6.2 Rejection. Xos, at its sole option, may inspect all or a sample of the Products, and may reject all or any portion of the Products if it determines the Products are nonconforming or defective. If Xos rejects any portion of the Products, Xos has the right, effective upon written notice to Supplier, to: (a) rescind the Purchase Order in its entirety; (b) accept the Products at a reasonably reduced price; or (c) reject the Products and require replacement of the rejected Products. If Xos requires replacement of the Products, Supplier will, at its expense, promptly replace the nonconformingProducts and pay for all related expenses, including, but not limited to, expedited transportation charges for the return of the defective goods and the delivery of replacement Products. If Supplier fails to timely deliver replacement Products, Xos may replace them with goods from a third party and charge Supplier the cost thereof and terminate the Purchase Order for breach pursuant to the terms hereof. Any inspection or other action by Xos under this Section will not reduce or otherwise affect Supplier's obligations under the Purchase Order, and Xos will have the right to conduct further inspections after Supplier has carried out its remedial actions.

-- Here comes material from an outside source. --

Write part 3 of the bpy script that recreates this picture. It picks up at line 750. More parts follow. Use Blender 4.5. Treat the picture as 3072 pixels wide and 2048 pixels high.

6.3 Xos Losses. Supplier is liable for all direct, incidental and consequential damages, losses, costs, and expenses incurred by Xos resulting from Supplier’s failure to deliver conforming and non-defective Products or to comply with the shipping and delivery or other requirements of Xos, even if Supplier has cured the failure. This includes but is not limited to compensating Xos for:

  • any amounts charged by customer(s) to Xos;

  • all costs of inspection, containment, sorting, repair, replacement, cure, cover, or any other costs incurred by Xos, determined in such manner and in such amount as reasonably determined by Xos; and

  • all costs of any recall campaign, corrective service action, or other voluntary or involuntary action in which Xos or any Customer participates in connection with inclusion of Products in goods sold by Xos.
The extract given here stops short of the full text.